Blockchain is one of the biggest buzzwords in the tech and finance industries today.  

Just as machines and AI begin to transform digital marketing, blockchain transforms the way we think about storing data.  

Otherwise known as “distributed ledger” technology, the blockchain provides a way to securely record digital interactions. The nature of the cryptocurrency can be difficult to understand, but it’s intended to be auditable, efficient and transparent – ready to create new business models.  

Blockchain technology is still in its earliest stages, with widespread adoption still a long way off. The first step for any company considering blockchain is to separate the fact from the myths surrounding this new idea.  

 

Myth 1: Blockchain is Cryptocurrency (Bitcoin) 

 

 

Cryptocurrencies like Bitcoin are currently better-known than the underlying technology that supports them. While Bitcoin and similar currencies often use blockchain technology, they aren’t the same thing. However, the media attention directed towards Bitcoin has led to some confusion in this area.  

Bitcoin uses the blockchain to make transparent, electronic payments possible. It provides an alternative to using a bank to make digital transactions by recording transactions in “blocks” on a distributed ledger. However, cryptocurrencies are far from the only technology associated with blockchain.  

While Bitcoin may generate much of the attention that the blockchain sees today, the underlying ledger can tackle numerous problems within the digital world. Outside the financial sector, blockchain has roots in real estate, healthcare, and identity creation. 

 

Myth 2: There’s Only One Blockchain  

The confusion around Blockchain’s relationship to Bitcoin and cryptocurrency has also prompted many people to believe that there’s only one blockchain in existence. However, “blockchain” is the name of an overarching technology concept. A blockchain can come in many different formats, to closed and open-source chains, to private and public.  

Most blockchains are supported by cryptocurrencies, and they are all distributed using a consensus mechanism. This means that when someone wants to add or remove a block from the chain, everyone involved with that chain must agree to it.  
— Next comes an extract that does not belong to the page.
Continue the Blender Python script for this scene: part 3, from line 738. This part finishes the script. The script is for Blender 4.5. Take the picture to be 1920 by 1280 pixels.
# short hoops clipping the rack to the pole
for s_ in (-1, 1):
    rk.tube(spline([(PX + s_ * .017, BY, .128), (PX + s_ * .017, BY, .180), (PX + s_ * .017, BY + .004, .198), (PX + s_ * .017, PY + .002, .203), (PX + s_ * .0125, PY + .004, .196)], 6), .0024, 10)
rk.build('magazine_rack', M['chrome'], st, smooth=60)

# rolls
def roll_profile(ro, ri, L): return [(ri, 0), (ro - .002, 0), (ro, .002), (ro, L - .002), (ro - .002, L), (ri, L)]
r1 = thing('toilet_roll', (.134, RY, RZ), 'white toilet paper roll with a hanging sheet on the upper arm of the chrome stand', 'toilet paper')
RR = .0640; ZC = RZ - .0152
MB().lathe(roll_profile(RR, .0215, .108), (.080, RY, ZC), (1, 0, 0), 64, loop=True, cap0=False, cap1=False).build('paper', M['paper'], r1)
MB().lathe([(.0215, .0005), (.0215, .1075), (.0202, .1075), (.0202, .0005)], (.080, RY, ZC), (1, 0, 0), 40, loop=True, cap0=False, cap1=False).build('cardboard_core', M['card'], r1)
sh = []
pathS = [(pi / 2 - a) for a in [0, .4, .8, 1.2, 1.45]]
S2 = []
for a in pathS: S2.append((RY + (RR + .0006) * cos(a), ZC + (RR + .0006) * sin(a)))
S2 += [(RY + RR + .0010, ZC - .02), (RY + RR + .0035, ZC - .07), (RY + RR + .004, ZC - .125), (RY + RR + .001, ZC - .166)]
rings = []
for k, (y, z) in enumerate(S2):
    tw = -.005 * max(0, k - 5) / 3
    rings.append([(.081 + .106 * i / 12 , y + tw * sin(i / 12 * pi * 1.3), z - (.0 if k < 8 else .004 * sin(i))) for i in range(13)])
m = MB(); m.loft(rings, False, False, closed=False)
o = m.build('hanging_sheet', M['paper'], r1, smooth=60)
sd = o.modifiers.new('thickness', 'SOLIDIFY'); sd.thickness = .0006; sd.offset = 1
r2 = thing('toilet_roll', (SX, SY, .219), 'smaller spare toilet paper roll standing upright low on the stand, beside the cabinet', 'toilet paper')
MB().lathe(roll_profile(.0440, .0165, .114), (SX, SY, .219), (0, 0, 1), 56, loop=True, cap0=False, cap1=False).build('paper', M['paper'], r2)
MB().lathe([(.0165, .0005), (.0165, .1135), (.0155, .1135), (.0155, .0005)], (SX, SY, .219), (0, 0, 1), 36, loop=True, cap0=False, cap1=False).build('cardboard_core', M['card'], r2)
Though all block chains have a similar design, there are many different types, using countless forms of new technology.  

 

Myth 3: Blockchain is Immutable  

 

 

In an agile tech environment, companies want innovations that are reliable and scalable.  

One of the most attractive features of blockchain is the idea that it’s “immutable,” or impossible to change. However, the immutability of the blockchain is another myth. There are two ways that someone can make changes to a blockchain.  

First of all, the chain can be recomputed to a point before a specific event occurred. This issue has happened in the past during the early days of Bitcoin.  

Another alternative is to fork the blockchain, which preserves the original chain, before allowing it to move in a new direction. For instance, an Ethereum fork emerged to deal with the DAO disaster that led to the theft of around $79.6 million in cryptocurrency.  

Permissioned blockchains are also much easier to change than public blockchains. This means that individual business chains are more open to adjustment.  

 

Myth 4: The Blockchain is an Unbreakable Cloud Database 

When most people imagine a blockchain, they imagine some ever-growing entity in the cloud. However, as today’s tech stars know, the blockchain is actually a much flatter concept than this.  

A blockchain is simply a list of transaction records. The idea is that entries in the list will never be deleted. Instead, the chain constantly grows as more transactions or digital interactions take place. Unlike a standard cloud database, blockchains don’t allow for the storage of physical information.  

The blockchain can only provide “proof of existence.” This means that your ledger can contain a code that shows a document exists, but it doesn’t include the document itself.  

Additionally, blockchain isn’t as secure as people assume. While the blockchain is a highly secure concept, many organisations believe that it can never be hacked or altered. The truth is that blockchain technology can only provide a way of seeing the changes made to records. Blockchains can’t necessarily stop unauthorised alterations from taking place.

 

Myth 5: Blockchain Will Change the World  

 

 

Finally, the code making up blockchain technology is a powerful and innovative concept. However, that doesn’t mean that blockchains are capable of anything.  

The blockchain is simply a digital entity that focuses on mathematics, rather than adhering to government authorities. Though many people believe that the blockchain will play a part in our future, it’s potential is limited.  

For instance, the transparency of transactions made on a blockchain is often touted as a key benefit. However, transparency isn’t always as beneficial as it seems. For enterprises, the presence of digital transparency means more confidentiality, scale, and privacy issues for developers to solve 

Additionally, until we make significant progress in the potential of blockchain, the technology remains inefficient in many use cases, when compared to using traditional ledgers.